* [Exercise]:
Quote every line as given.

* [Stored data]:
━━━
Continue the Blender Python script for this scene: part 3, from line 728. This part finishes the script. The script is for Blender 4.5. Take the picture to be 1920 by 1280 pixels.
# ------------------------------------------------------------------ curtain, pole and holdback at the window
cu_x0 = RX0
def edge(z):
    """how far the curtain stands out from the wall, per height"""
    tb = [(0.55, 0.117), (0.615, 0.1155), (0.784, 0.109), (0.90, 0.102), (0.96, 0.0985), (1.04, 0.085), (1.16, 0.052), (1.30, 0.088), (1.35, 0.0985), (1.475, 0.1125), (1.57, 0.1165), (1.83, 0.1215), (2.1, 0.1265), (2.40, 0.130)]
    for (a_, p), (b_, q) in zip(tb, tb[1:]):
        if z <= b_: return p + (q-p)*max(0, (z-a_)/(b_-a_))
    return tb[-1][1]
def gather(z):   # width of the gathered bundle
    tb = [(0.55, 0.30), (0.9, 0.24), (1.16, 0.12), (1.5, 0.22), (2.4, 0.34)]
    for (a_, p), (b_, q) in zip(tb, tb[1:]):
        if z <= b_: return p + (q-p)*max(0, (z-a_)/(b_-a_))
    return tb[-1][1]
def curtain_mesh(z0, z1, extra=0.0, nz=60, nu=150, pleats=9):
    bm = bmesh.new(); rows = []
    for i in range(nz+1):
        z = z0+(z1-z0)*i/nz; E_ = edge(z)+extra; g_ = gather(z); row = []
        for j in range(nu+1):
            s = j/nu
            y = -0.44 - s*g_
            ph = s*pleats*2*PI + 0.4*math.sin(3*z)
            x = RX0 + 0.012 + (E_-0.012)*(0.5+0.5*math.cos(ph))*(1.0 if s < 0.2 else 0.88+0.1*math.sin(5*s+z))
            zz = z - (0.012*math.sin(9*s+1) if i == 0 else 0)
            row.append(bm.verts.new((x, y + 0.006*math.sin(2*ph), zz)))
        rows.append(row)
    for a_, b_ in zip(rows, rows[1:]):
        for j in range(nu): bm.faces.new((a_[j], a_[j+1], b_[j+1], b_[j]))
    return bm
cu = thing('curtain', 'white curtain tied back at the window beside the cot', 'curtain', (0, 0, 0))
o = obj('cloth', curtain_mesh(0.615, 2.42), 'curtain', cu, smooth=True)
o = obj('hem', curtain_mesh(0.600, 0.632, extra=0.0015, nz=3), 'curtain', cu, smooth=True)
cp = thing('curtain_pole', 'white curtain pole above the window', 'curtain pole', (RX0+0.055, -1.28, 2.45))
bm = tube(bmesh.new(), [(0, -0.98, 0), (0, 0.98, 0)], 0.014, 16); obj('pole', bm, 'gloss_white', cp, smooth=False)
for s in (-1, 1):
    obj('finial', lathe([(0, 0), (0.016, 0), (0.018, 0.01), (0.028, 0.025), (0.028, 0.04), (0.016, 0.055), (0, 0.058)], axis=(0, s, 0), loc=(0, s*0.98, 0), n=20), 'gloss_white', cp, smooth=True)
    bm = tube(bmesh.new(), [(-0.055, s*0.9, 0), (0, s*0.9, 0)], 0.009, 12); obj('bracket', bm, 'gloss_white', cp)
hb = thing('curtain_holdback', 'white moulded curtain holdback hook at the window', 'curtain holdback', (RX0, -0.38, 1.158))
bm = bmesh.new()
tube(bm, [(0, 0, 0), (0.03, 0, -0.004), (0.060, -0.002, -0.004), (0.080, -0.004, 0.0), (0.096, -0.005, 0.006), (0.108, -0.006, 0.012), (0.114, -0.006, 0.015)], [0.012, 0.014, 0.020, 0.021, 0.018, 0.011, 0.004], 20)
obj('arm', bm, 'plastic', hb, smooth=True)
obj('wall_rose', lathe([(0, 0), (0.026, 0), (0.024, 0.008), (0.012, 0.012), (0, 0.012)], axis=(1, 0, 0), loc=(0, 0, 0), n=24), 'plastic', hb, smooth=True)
━━━
* [The answer]:
Continue the Blender Python script for this scene: part 3, from line 728. This part finishes the script. The script is for Blender 4.5. Take the picture to be 1920 by 1280 pixels.
# ------------------------------------------------------------------ curtain, pole and holdback at the window
cu_x0 = RX0
def edge(z):
    """how far the curtain stands out from the wall, per height"""
    tb = [(0.55, 0.117), (0.615, 0.1155), (0.784, 0.109), (0.90, 0.102), (0.96, 0.0985), (1.04, 0.085), (1.16, 0.052), (1.30, 0.088), (1.35, 0.0985), (1.475, 0.1125), (1.57, 0.1165), (1.83, 0.1215), (2.1, 0.1265), (2.40, 0.130)]
    for (a_, p), (b_, q) in zip(tb, tb[1:]):
        if z <= b_: return p + (q-p)*max(0, (z-a_)/(b_-a_))
    return tb[-1][1]
def gather(z):   # width of the gathered bundle
    tb = [(0.55, 0.30), (0.9, 0.24), (1.16, 0.12), (1.5, 0.22), (2.4, 0.34)]
    for (a_, p), (b_, q) in zip(tb, tb[1:]):
        if z <= b_: return p + (q-p)*max(0, (z-a_)/(b_-a_))
    return tb[-1][1]
def curtain_mesh(z0, z1, extra=0.0, nz=60, nu=150, pleats=9):
    bm = bmesh.new(); rows = []
    for i in range(nz+1):
        z = z0+(z1-z0)*i/nz; E_ = edge(z)+extra; g_ = gather(z); row = []
        for j in range(nu+1):
            s = j/nu
            y = -0.44 - s*g_
            ph = s*pleats*2*PI + 0.4*math.sin(3*z)
            x = RX0 + 0.012 + (E_-0.012)*(0.5+0.5*math.cos(ph))*(1.0 if s < 0.2 else 0.88+0.1*math.sin(5*s+z))
            zz = z - (0.012*math.sin(9*s+1) if i == 0 else 0)
            row.append(bm.verts.new((x, y + 0.006*math.sin(2*ph), zz)))
        rows.append(row)
    for a_, b_ in zip(rows, rows[1:]):
        for j in range(nu): bm.faces.new((a_[j], a_[j+1], b_[j+1], b_[j]))
    return bm
cu = thing('curtain', 'white curtain tied back at the window beside the cot', 'curtain', (0, 0, 0))
o = obj('cloth', curtain_mesh(0.615, 2.42), 'curtain', cu, smooth=True)
o = obj('hem', curtain_mesh(0.600, 0.632, extra=0.0015, nz=3), 'curtain', cu, smooth=True)
cp = thing('curtain_pole', 'white curtain pole above the window', 'curtain pole', (RX0+0.055, -1.28, 2.45))
bm = tube(bmesh.new(), [(0, -0.98, 0), (0, 0.98, 0)], 0.014, 16); obj('pole', bm, 'gloss_white', cp, smooth=False)
for s in (-1, 1):
    obj('finial', lathe([(0, 0), (0.016, 0), (0.018, 0.01), (0.028, 0.025), (0.028, 0.04), (0.016, 0.055), (0, 0.058)], axis=(0, s, 0), loc=(0, s*0.98, 0), n=20), 'gloss_white', cp, smooth=True)
    bm = tube(bmesh.new(), [(-0.055, s*0.9, 0), (0, s*0.9, 0)], 0.009, 12); obj('bracket', bm, 'gloss_white', cp)
hb = thing('curtain_holdback', 'white moulded curtain holdback hook at the window', 'curtain holdback', (RX0, -0.38, 1.158))
bm = bmesh.new()
tube(bm, [(0, 0, 0), (0.03, 0, -0.004), (0.060, -0.002, -0.004), (0.080, -0.004, 0.0), (0.096, -0.005, 0.006), (0.108, -0.006, 0.012), (0.114, -0.006, 0.015)], [0.012, 0.014, 0.020, 0.021, 0.018, 0.011, 0.004], 20)
obj('arm', bm, 'plastic', hb, smooth=True)
obj('wall_rose', lathe([(0, 0), (0.026, 0), (0.024, 0.008), (0.012, 0.012), (0, 0.012)], axis=(1, 0, 0), loc=(0, 0, 0), n=24), 'plastic', hb, smooth=True)